## START Material supplied
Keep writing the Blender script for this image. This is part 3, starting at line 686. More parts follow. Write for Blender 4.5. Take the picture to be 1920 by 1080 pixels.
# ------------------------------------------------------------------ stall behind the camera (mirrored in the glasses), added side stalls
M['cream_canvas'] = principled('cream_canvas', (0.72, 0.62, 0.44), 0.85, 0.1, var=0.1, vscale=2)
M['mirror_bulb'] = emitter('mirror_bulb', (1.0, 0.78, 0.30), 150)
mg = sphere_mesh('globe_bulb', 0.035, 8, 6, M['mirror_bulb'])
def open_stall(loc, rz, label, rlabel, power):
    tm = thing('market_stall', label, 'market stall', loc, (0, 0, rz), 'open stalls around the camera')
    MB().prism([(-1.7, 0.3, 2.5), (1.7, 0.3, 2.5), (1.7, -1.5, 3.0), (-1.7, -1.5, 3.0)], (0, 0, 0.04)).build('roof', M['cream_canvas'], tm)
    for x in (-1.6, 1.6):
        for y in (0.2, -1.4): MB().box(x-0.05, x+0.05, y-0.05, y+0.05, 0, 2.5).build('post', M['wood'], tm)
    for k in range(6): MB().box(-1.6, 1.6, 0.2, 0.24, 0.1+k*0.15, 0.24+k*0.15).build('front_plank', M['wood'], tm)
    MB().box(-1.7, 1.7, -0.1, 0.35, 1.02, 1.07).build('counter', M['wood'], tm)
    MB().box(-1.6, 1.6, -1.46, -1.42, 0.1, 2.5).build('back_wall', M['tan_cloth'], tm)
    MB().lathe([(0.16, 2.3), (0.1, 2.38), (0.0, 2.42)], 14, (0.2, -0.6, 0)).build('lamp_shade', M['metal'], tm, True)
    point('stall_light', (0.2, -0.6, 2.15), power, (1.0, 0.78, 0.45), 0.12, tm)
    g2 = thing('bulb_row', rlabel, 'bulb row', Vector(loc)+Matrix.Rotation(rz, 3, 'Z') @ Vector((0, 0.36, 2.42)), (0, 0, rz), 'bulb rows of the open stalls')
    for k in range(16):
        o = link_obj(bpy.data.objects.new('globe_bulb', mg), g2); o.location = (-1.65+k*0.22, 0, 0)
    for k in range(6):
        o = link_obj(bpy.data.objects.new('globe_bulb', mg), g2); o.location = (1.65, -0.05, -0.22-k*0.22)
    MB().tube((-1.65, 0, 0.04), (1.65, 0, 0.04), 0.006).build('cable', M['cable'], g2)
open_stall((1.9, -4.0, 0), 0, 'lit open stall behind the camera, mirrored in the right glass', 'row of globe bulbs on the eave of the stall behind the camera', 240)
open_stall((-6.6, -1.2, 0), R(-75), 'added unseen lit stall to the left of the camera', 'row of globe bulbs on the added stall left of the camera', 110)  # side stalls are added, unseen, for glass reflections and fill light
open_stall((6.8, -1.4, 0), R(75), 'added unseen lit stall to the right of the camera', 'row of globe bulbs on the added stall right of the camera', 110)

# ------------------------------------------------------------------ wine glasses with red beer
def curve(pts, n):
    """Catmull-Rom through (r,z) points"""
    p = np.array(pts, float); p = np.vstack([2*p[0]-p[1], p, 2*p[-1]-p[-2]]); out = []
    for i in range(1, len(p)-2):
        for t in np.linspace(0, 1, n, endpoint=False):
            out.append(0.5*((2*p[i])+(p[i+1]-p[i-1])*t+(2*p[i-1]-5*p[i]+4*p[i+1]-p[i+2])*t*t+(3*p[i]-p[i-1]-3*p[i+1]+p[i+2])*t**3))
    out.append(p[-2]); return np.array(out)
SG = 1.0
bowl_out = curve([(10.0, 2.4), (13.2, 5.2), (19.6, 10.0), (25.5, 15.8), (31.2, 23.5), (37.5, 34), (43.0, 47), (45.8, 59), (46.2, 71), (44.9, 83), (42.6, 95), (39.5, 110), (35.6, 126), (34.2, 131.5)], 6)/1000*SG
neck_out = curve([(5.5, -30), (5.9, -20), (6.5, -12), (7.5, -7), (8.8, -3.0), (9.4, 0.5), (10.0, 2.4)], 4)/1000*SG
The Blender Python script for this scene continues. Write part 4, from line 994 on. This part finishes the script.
## END Material supplied
## Exercise prompt
From the listing above, reproduce all the lines exactly.

## Solution for this task
Keep writing the Blender script for this image. This is part 3, starting at line 686. More parts follow. Write for Blender 4.5. Take the picture to be 1920 by 1080 pixels.
# ------------------------------------------------------------------ stall behind the camera (mirrored in the glasses), added side stalls
M['cream_canvas'] = principled('cream_canvas', (0.72, 0.62, 0.44), 0.85, 0.1, var=0.1, vscale=2)
M['mirror_bulb'] = emitter('mirror_bulb', (1.0, 0.78, 0.30), 150)
mg = sphere_mesh('globe_bulb', 0.035, 8, 6, M['mirror_bulb'])
def open_stall(loc, rz, label, rlabel, power):
    tm = thing('market_stall', label, 'market stall', loc, (0, 0, rz), 'open stalls around the camera')
    MB().prism([(-1.7, 0.3, 2.5), (1.7, 0.3, 2.5), (1.7, -1.5, 3.0), (-1.7, -1.5, 3.0)], (0, 0, 0.04)).build('roof', M['cream_canvas'], tm)
    for x in (-1.6, 1.6):
        for y in (0.2, -1.4): MB().box(x-0.05, x+0.05, y-0.05, y+0.05, 0, 2.5).build('post', M['wood'], tm)
    for k in range(6): MB().box(-1.6, 1.6, 0.2, 0.24, 0.1+k*0.15, 0.24+k*0.15).build('front_plank', M['wood'], tm)
    MB().box(-1.7, 1.7, -0.1, 0.35, 1.02, 1.07).build('counter', M['wood'], tm)
    MB().box(-1.6, 1.6, -1.46, -1.42, 0.1, 2.5).build('back_wall', M['tan_cloth'], tm)
    MB().lathe([(0.16, 2.3), (0.1, 2.38), (0.0, 2.42)], 14, (0.2, -0.6, 0)).build('lamp_shade', M['metal'], tm, True)
    point('stall_light', (0.2, -0.6, 2.15), power, (1.0, 0.78, 0.45), 0.12, tm)
    g2 = thing('bulb_row', rlabel, 'bulb row', Vector(loc)+Matrix.Rotation(rz, 3, 'Z') @ Vector((0, 0.36, 2.42)), (0, 0, rz), 'bulb rows of the open stalls')
    for k in range(16):
        o = link_obj(bpy.data.objects.new('globe_bulb', mg), g2); o.location = (-1.65+k*0.22, 0, 0)
    for k in range(6):
        o = link_obj(bpy.data.objects.new('globe_bulb', mg), g2); o.location = (1.65, -0.05, -0.22-k*0.22)
    MB().tube((-1.65, 0, 0.04), (1.65, 0, 0.04), 0.006).build('cable', M['cable'], g2)
open_stall((1.9, -4.0, 0), 0, 'lit open stall behind the camera, mirrored in the right glass', 'row of globe bulbs on the eave of the stall behind the camera', 240)
open_stall((-6.6, -1.2, 0), R(-75), 'added unseen lit stall to the left of the camera', 'row of globe bulbs on the added stall left of the camera', 110)  # side stalls are added, unseen, for glass reflections and fill light
open_stall((6.8, -1.4, 0), R(75), 'added unseen lit stall to the right of the camera', 'row of globe bulbs on the added stall right of the camera', 110)

# ------------------------------------------------------------------ wine glasses with red beer
def curve(pts, n):
    """Catmull-Rom through (r,z) points"""
    p = np.array(pts, float); p = np.vstack([2*p[0]-p[1], p, 2*p[-1]-p[-2]]); out = []
    for i in range(1, len(p)-2):
        for t in np.linspace(0, 1, n, endpoint=False):
            out.append(0.5*((2*p[i])+(p[i+1]-p[i-1])*t+(2*p[i-1]-5*p[i]+4*p[i+1]-p[i+2])*t*t+(3*p[i]-p[i-1]-3*p[i+1]+p[i+2])*t**3))
    out.append(p[-2]); return np.array(out)
SG = 1.0
bowl_out = curve([(10.0, 2.4), (13.2, 5.2), (19.6, 10.0), (25.5, 15.8), (31.2, 23.5), (37.5, 34), (43.0, 47), (45.8, 59), (46.2, 71), (44.9, 83), (42.6, 95), (39.5, 110), (35.6, 126), (34.2, 131.5)], 6)/1000*SG
neck_out = curve([(5.5, -30), (5.9, -20), (6.5, -12), (7.5, -7), (8.8, -3.0), (9.4, 0.5), (10.0, 2.4)], 4)/1000*SG
The Blender Python script for this scene continues. Write part 4, from line 994 on. This part finishes the script.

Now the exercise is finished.